Я отправился к животным, и с ними опять пришло пробуждение. Это ничего, что они так же любят поесть, как и мы, они хоть не болтают об этом. Мне кажется, это будет последним, самым последним в моей жизни, еще производящим на меня впечатление: животные. Им одним я удивлялся. Я так никогда и не понял их. Я знал: это — я, и все-таки это каждый раз было что-то иное.
В истории моей жизни говорится вовсе не обо мне. Но кто этому поверит?
Никакое стихотворение не может быть правдивой картиной нашего мира. Истинное, ужасающее лицо нашего мира — газета.
Они чуть было не убили его словом «успех». Но он решительно взял его в руки и переломил.
К словам, от которых ты шарахался как от чумы, всегда принадлежало слово «объект». «Субъект» было тебе привычней и ближе.
Живящая сила Гоголя в его бессердечии. Оно столь же велико, как и его страх. Он насмехается, чтобы убежать от него, но страх его никогда не спит.
Мне не составляет труда дать себя обмануть. Но мне трудно не дать заметить, что я это знаю.
Даже узнанное и познанное, желанное и обретенное ускользает. Так, будто роняешь все и все падает на землю. Отпускаешь то, что всегда было частью тебя, и препоручаешь силе земного тяготения.
Вспомнить все обещания. Их было много дано в течение жизни и не исполнено, позабыто.
Если б удалось разбудить их снова, все опять наполнилось бы жизнью.

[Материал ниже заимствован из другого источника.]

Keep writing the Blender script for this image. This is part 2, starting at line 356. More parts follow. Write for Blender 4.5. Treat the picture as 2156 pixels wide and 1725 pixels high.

Со всем, что тебе было дорого, со всем, чему поклонялся и что возносил высоко над собой, — со всем этим тебя в конце концов сравнивают.
Имя этому — старость.
Во всяком принятом решении есть что-то освободительное, даже если оно ведет к несчастью. Чем же иным было бы объяснить, что столь многие с открытыми глазами и высоко поднятой головой шагают навстречу своей беде?
Сомнений нет: исследование человека делает только первые шаги. А он между тем видит уже свой предел.
Китайская выставка. Все удивительней и удивительней то, что приходит оттуда. Никому не исчерпать этого вполне в течение краткой жизни. […]
Могильники последних лет, все эти новые захоронения, превосходят все своим великолепием. Эту экспозицию, состоящую не более чем из 100 предметов, хочется видеть так часто, что просто сам прирастаешь к подиуму, на котором она развернута.
Ошеломительная мысль о том, как мало было бы известно, не будь могил. И даже если бы вера в посмертное продолжение жизни не оставила по себе ничего иного, кроме этого наследия, она и тогда оправдала бы себя, впрочем, только для весьма отдаленных потомков вроде нас, но не для его создателей.